# START OF PROVIDED RECORDS
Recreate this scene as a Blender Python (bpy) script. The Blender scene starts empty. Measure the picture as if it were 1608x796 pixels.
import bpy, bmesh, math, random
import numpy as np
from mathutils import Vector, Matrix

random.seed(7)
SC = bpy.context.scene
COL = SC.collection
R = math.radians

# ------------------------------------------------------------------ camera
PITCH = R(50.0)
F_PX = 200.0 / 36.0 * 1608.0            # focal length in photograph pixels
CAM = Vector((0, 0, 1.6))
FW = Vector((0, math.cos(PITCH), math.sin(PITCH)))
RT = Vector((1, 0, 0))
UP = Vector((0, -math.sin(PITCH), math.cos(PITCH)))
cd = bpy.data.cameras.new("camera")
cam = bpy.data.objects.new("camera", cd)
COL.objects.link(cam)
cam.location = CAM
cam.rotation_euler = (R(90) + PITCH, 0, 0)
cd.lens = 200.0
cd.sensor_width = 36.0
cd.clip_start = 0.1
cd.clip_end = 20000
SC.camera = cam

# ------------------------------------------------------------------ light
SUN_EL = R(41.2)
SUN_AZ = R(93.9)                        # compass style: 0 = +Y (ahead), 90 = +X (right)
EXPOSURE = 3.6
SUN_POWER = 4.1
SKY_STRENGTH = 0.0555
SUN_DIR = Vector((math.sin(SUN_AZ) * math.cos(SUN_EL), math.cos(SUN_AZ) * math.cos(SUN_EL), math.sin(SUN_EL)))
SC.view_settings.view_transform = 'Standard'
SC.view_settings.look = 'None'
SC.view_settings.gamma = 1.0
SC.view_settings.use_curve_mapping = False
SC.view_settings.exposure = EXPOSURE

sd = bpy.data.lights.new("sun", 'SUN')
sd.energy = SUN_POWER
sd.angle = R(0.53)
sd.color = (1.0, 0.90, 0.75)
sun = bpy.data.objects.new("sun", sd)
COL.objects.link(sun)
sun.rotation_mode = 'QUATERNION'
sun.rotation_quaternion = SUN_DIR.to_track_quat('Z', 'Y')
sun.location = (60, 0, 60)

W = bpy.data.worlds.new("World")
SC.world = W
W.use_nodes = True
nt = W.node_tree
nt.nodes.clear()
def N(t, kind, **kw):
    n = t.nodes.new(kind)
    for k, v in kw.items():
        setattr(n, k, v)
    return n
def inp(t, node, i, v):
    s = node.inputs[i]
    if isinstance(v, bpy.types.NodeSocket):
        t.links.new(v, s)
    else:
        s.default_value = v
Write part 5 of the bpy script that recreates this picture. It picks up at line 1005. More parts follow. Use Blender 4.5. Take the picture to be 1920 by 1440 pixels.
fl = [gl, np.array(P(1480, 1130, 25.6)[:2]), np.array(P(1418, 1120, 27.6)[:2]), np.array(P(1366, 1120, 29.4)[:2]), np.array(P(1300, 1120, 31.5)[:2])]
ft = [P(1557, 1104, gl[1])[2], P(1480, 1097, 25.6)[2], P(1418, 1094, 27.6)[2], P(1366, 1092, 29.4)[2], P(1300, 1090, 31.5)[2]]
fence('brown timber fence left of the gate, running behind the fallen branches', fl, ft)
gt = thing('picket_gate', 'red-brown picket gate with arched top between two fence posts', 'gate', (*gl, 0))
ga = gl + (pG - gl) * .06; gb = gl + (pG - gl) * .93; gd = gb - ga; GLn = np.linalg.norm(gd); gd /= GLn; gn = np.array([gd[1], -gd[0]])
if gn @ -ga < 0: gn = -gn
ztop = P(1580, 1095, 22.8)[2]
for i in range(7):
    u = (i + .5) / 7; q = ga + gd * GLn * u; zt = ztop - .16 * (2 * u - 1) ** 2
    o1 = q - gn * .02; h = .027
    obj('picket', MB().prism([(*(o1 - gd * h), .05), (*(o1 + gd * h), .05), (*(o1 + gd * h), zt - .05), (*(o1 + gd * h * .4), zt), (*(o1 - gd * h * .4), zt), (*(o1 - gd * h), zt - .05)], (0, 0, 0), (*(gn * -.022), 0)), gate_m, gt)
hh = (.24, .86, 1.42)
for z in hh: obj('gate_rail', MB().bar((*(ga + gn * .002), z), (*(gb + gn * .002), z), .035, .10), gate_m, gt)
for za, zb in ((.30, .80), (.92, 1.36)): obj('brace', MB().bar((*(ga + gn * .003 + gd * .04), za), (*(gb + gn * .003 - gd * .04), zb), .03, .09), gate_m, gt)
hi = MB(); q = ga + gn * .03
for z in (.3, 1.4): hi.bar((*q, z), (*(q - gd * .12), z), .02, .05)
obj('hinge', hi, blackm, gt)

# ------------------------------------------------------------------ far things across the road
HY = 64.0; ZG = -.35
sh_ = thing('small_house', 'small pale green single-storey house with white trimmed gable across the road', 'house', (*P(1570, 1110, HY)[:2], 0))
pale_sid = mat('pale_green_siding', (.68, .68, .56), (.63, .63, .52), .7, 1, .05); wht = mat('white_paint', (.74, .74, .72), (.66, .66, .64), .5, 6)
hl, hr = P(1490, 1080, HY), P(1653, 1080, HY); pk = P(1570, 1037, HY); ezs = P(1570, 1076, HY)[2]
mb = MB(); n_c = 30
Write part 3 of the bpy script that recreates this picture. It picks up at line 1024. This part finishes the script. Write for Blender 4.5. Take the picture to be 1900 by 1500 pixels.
# END OF PROVIDED RECORDS
SET EXERCISE: Output only the lines from the top of the entries through the one holding "SC.view_settings.exposure = EXPOSURE", copied exactly.

WORKED SOLUTION:
Recreate this scene as a Blender Python (bpy) script. The Blender scene starts empty. Measure the picture as if it were 1608x796 pixels.
import bpy, bmesh, math, random
import numpy as np
from mathutils import Vector, Matrix

random.seed(7)
SC = bpy.context.scene
COL = SC.collection
R = math.radians

# ------------------------------------------------------------------ camera
PITCH = R(50.0)
F_PX = 200.0 / 36.0 * 1608.0            # focal length in photograph pixels
CAM = Vector((0, 0, 1.6))
FW = Vector((0, math.cos(PITCH), math.sin(PITCH)))
RT = Vector((1, 0, 0))
UP = Vector((0, -math.sin(PITCH), math.cos(PITCH)))
cd = bpy.data.cameras.new("camera")
cam = bpy.data.objects.new("camera", cd)
COL.objects.link(cam)
cam.location = CAM
cam.rotation_euler = (R(90) + PITCH, 0, 0)
cd.lens = 200.0
cd.sensor_width = 36.0
cd.clip_start = 0.1
cd.clip_end = 20000
SC.camera = cam

# ------------------------------------------------------------------ light
SUN_EL = R(41.2)
SUN_AZ = R(93.9)                        # compass style: 0 = +Y (ahead), 90 = +X (right)
EXPOSURE = 3.6
SUN_POWER = 4.1
SKY_STRENGTH = 0.0555
SUN_DIR = Vector((math.sin(SUN_AZ) * math.cos(SUN_EL), math.cos(SUN_AZ) * math.cos(SUN_EL), math.sin(SUN_EL)))
SC.view_settings.view_transform = 'Standard'
SC.view_settings.look = 'None'
SC.view_settings.gamma = 1.0
SC.view_settings.use_curve_mapping = False
SC.view_settings.exposure = EXPOSURE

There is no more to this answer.